Ce partenariat avec le pouvoir syrien constitue un « retour sur investissement » attendu par l’Iran en contrepartie du soutien qu’il a apporté au régime Assad dans la guerre civile. Depuis le déclenchement du conflit en mars 2011, Téhéran a financé les milices chiites qui ont combattu dans les rangs loyalistes et soutenu l’économie du pays, notamment par l’importation à crédit de pétrole. En mai 2020, le député iranien Heshmatollah Falahatpisheh estimait que l’Iran avait aidé la Syrie à hauteur de 20 milliards à 30 milliards de dollars. Le commerce bilatéral est pourtant resté à un niveau symbolique, entravé par les sanctions occidentales. L’Iran s’est vu ravir de nombreux projets par la Russie, dont le soutien diplomatique et militaire a été décisif au maintien du régime Assad.

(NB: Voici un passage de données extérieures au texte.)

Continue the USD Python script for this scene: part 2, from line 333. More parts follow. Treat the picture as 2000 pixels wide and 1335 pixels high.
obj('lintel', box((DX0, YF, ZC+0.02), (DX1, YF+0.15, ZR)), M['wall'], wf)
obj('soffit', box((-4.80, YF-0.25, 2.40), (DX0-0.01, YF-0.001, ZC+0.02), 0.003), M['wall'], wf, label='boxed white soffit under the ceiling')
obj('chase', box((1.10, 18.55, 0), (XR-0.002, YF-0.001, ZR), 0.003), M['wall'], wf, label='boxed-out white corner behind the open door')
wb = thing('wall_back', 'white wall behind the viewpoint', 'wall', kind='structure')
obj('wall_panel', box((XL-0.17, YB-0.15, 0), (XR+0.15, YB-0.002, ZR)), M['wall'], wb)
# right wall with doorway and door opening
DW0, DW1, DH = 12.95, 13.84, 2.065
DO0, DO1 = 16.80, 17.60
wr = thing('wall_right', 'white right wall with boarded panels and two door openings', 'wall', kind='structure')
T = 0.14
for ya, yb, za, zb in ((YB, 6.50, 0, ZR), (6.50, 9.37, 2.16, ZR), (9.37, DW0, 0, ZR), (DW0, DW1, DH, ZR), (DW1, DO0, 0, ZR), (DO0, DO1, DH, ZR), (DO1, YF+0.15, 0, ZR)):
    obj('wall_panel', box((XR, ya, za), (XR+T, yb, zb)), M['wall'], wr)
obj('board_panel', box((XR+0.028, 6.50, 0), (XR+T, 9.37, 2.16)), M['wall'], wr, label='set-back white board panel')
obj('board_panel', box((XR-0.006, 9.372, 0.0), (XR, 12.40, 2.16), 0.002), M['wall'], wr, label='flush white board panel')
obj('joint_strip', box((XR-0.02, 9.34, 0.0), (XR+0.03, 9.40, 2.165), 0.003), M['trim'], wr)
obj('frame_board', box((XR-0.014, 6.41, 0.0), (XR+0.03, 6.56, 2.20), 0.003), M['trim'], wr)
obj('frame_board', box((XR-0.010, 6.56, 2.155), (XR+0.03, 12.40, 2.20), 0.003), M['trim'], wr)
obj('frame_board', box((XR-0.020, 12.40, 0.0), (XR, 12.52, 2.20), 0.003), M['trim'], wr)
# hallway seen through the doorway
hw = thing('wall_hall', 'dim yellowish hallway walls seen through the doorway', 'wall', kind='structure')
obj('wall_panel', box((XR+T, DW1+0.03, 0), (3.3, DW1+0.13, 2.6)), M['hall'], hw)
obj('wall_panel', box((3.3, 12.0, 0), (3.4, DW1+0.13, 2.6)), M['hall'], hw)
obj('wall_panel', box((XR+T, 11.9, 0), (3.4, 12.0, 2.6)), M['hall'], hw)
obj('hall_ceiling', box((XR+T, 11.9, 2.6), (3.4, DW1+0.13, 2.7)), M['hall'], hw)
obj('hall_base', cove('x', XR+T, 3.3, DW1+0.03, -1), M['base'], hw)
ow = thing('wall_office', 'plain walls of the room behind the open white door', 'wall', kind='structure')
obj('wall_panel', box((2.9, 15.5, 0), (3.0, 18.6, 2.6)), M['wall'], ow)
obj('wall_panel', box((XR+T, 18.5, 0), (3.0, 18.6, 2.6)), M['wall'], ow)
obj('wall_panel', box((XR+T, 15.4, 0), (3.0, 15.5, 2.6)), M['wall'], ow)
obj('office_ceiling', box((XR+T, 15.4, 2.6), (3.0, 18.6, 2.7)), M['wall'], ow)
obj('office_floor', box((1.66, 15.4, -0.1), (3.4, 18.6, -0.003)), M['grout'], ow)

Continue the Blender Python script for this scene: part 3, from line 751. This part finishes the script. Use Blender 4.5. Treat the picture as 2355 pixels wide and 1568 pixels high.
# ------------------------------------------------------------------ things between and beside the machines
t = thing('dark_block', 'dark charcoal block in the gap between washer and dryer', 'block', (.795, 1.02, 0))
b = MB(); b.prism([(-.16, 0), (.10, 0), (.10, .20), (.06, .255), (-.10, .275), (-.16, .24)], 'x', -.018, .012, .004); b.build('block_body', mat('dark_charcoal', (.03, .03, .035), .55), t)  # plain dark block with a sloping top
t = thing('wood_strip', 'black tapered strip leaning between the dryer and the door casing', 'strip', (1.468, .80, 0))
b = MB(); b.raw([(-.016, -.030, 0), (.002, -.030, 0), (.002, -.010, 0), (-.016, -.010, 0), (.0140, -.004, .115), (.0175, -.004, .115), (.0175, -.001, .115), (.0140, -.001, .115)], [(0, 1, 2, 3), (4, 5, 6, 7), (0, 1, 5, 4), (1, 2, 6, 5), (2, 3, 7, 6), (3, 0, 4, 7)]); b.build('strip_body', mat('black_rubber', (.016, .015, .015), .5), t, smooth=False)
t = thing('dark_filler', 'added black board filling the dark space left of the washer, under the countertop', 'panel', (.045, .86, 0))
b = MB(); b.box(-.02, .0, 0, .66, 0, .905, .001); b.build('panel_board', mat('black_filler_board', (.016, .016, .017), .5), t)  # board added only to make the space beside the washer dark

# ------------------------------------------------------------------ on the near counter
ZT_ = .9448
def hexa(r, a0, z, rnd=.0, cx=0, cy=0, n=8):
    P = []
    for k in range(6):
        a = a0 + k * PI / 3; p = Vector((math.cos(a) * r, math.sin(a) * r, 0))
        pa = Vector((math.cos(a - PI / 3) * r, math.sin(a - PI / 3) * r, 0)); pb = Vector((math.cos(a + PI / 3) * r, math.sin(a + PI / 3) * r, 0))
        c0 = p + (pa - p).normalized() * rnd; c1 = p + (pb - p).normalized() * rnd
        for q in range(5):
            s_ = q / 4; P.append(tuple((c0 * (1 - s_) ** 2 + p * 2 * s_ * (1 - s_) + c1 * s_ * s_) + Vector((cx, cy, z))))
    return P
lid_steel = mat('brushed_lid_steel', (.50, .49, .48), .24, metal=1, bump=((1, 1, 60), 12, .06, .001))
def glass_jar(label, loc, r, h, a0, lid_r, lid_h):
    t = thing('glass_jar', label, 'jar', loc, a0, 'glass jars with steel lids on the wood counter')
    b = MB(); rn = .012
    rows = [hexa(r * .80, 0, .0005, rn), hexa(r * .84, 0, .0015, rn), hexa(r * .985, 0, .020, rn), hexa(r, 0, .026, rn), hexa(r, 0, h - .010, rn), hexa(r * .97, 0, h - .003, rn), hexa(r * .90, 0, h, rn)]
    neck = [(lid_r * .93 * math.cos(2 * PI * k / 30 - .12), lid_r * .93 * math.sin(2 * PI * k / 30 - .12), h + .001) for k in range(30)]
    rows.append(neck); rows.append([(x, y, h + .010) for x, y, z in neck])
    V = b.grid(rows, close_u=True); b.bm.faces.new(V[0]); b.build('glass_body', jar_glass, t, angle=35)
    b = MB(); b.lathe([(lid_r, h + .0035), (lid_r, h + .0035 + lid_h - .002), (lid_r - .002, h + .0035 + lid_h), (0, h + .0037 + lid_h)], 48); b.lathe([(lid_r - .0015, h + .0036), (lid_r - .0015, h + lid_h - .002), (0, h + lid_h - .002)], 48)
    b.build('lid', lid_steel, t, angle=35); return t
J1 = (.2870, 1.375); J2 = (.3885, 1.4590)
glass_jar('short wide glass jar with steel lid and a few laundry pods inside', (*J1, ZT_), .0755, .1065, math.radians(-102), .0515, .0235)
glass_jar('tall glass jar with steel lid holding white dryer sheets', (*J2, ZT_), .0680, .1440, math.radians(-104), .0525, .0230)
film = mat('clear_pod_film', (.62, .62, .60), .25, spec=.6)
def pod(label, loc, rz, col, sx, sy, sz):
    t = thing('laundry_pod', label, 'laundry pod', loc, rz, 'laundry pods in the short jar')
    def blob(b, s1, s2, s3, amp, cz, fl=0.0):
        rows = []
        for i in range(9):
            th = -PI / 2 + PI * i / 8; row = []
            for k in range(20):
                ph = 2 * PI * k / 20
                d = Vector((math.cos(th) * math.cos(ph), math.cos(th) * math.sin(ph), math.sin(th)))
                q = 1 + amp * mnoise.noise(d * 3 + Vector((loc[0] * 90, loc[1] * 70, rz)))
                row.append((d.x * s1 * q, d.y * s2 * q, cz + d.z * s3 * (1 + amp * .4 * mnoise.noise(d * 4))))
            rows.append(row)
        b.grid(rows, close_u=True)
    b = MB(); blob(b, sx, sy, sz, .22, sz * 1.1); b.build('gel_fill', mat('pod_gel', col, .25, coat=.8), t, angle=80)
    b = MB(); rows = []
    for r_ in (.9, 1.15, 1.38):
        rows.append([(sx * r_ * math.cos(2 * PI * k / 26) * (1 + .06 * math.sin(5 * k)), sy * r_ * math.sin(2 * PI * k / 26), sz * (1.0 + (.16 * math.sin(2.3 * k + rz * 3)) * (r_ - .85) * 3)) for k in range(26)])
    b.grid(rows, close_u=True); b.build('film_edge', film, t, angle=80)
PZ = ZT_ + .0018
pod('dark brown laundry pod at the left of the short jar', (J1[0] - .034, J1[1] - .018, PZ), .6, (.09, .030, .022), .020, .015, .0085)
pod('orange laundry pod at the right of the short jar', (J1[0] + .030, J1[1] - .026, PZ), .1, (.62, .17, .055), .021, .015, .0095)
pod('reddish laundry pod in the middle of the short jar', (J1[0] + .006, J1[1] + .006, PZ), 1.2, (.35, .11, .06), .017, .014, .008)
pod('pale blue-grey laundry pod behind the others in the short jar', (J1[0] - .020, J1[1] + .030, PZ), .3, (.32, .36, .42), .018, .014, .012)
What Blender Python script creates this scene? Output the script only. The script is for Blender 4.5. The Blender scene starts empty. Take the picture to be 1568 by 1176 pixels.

L’entrée dans ce secteur de premier plan, par ailleurs stratégique en matière de surveillance, conforte donc les ambitions de Téhéran en Syrie. Les télécommunications restent rentables malgré le déclin économique entraîné par la guerre, les coupures fréquentes d’électricité, et la destruction de près de 60 % des infrastructures. En 2021, le profit cumulé par les actionnaires de MTN Syria et Syriatel s’est élevé à 46 millions de dollars, après qu’ils ont versé à l’Etat sa part, près de 38 millions de dollars. « Cela représente 3 % des revenus de l’Etat, ce qui n’est pas négligeable », souligne l’économiste Jihad Yazigi, rédacteur en chef de la lettre économique en ligne Syria Report. Des conditions très favorables ont été accordées au nouvel opérateur pour se faire une place face au duopole qui domine ce marché de 12 millions d’usagers depuis 2001 : Wafa Telecom a obtenu un monopole de trois ans pour déployer le réseau 5G et l’autorisation d’offrir un forfait à moitié prix à ses trois premiers millions d’utilisateurs.